Information shown:
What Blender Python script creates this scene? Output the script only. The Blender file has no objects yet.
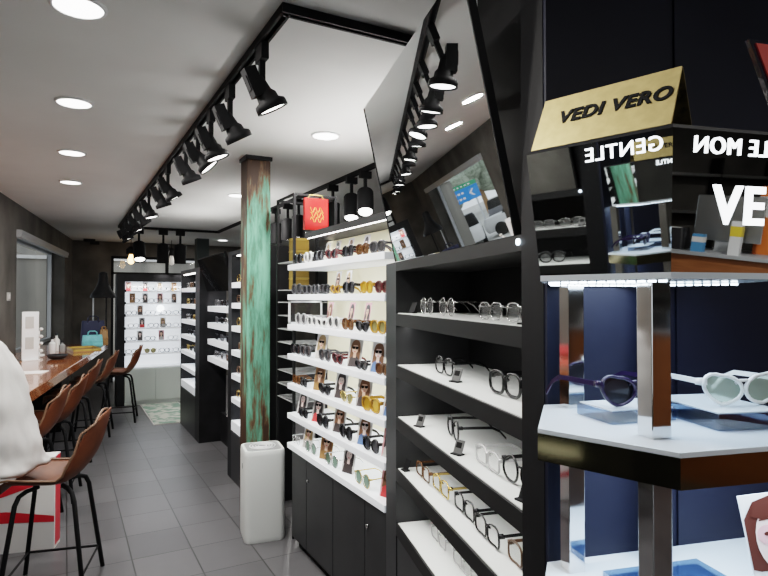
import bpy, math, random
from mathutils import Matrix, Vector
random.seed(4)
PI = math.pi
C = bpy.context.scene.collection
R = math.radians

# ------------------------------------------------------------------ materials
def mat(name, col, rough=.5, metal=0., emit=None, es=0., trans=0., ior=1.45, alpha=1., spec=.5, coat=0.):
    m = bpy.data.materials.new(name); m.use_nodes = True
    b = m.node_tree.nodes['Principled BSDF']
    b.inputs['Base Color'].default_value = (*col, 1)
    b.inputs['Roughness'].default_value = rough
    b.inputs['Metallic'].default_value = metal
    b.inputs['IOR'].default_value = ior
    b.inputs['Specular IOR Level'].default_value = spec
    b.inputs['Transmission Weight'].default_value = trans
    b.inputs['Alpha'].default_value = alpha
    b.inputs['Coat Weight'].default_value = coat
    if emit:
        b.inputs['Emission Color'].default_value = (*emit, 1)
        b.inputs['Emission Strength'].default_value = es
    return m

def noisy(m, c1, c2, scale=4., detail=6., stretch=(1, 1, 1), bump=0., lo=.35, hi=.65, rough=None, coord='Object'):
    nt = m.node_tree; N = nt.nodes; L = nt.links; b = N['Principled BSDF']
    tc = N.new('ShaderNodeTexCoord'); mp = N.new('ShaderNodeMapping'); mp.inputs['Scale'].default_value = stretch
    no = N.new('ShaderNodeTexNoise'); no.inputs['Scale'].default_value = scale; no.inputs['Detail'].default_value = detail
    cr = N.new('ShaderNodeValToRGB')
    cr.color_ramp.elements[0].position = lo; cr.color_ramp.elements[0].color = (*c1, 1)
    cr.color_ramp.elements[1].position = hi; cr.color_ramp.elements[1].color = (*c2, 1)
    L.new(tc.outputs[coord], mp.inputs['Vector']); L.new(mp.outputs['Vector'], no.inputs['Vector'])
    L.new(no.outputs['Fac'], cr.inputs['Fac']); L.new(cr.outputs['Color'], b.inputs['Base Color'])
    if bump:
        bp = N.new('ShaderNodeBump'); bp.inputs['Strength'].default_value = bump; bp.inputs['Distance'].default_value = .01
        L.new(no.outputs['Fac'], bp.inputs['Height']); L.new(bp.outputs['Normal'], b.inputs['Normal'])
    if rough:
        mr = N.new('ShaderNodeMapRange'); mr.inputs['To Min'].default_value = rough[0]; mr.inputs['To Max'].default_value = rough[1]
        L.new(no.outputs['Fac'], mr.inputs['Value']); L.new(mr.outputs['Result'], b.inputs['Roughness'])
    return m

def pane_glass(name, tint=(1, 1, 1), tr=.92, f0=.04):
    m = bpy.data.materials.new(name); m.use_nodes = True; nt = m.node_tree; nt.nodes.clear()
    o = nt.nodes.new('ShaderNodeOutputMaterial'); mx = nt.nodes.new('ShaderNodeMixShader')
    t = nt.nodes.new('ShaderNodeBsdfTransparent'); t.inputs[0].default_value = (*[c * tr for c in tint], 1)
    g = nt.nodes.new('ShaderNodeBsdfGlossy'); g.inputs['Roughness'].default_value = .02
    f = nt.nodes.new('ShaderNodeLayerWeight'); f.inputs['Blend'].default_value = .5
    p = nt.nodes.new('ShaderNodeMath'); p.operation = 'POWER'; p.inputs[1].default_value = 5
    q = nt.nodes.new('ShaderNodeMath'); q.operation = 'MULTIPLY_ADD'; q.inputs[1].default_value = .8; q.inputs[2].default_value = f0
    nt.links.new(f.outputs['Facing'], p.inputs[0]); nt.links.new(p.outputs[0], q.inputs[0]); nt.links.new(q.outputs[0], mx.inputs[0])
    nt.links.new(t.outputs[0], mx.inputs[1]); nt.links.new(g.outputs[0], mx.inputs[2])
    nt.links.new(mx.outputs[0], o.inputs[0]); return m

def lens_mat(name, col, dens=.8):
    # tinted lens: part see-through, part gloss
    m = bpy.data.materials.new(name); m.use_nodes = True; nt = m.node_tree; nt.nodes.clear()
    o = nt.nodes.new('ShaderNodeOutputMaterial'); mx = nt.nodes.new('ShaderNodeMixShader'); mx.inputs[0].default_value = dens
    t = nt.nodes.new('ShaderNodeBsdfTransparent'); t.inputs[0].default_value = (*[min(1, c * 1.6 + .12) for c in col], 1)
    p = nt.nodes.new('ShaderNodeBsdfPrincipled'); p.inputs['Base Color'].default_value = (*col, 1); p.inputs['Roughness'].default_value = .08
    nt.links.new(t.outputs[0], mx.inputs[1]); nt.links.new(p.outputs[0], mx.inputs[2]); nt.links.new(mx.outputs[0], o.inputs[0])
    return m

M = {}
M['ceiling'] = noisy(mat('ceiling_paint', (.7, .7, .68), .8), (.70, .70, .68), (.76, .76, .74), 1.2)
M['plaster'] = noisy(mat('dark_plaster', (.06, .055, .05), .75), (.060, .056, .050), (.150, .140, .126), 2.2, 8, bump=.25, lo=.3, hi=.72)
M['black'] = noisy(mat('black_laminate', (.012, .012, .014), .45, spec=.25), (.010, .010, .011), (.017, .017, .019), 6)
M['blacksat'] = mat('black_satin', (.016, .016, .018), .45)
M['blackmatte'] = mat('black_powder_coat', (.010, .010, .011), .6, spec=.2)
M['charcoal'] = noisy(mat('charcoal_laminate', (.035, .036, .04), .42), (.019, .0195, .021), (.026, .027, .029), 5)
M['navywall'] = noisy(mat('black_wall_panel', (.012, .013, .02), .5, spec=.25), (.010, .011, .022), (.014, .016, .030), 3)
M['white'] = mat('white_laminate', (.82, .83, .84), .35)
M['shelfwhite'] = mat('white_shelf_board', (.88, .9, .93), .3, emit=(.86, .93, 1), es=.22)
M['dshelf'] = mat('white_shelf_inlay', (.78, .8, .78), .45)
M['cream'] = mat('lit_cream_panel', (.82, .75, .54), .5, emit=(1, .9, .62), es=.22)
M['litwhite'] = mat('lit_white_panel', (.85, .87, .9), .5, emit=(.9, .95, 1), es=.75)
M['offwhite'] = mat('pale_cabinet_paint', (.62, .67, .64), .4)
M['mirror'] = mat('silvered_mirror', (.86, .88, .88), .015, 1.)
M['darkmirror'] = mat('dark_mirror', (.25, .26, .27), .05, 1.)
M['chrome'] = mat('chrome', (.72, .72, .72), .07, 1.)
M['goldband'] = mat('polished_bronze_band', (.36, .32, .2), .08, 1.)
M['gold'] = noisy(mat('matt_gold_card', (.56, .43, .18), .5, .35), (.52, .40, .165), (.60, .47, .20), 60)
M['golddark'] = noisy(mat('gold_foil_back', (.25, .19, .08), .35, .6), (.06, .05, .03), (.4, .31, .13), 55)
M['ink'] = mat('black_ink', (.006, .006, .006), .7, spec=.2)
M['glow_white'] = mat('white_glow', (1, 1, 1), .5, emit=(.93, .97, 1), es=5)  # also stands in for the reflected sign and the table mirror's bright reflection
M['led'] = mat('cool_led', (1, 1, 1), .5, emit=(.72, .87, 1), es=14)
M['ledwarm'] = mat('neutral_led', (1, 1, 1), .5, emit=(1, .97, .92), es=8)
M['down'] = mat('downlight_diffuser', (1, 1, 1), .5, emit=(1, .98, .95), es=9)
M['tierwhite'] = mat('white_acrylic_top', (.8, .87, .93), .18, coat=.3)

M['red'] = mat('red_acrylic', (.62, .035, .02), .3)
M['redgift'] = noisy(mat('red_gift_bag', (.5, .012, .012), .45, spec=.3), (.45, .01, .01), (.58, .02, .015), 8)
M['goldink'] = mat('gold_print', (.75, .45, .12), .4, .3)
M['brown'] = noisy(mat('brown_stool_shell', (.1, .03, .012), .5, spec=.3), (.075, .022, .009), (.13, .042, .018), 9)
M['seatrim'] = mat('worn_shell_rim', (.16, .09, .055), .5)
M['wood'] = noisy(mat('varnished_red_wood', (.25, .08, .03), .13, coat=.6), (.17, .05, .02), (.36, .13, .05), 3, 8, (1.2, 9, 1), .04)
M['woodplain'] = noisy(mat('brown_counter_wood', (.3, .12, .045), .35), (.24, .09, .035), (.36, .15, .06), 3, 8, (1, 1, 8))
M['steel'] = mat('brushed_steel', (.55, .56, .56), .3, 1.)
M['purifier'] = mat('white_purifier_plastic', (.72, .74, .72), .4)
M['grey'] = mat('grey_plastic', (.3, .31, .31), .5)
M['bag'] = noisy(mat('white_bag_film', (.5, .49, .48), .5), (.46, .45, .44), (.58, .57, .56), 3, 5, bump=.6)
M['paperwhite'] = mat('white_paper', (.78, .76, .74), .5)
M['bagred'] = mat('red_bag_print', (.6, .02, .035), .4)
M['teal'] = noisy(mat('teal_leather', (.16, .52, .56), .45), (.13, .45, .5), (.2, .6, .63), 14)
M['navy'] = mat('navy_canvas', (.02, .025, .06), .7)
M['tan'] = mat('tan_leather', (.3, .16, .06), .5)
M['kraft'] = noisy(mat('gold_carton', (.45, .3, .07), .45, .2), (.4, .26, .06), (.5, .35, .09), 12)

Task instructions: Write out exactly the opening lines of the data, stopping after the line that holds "R = math.radians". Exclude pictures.

The completed task:
What Blender Python script creates this scene? Output the script only. The Blender file has no objects yet.
import bpy, math, random
from mathutils import Matrix, Vector
random.seed(4)
PI = math.pi
C = bpy.context.scene.collection
R = math.radians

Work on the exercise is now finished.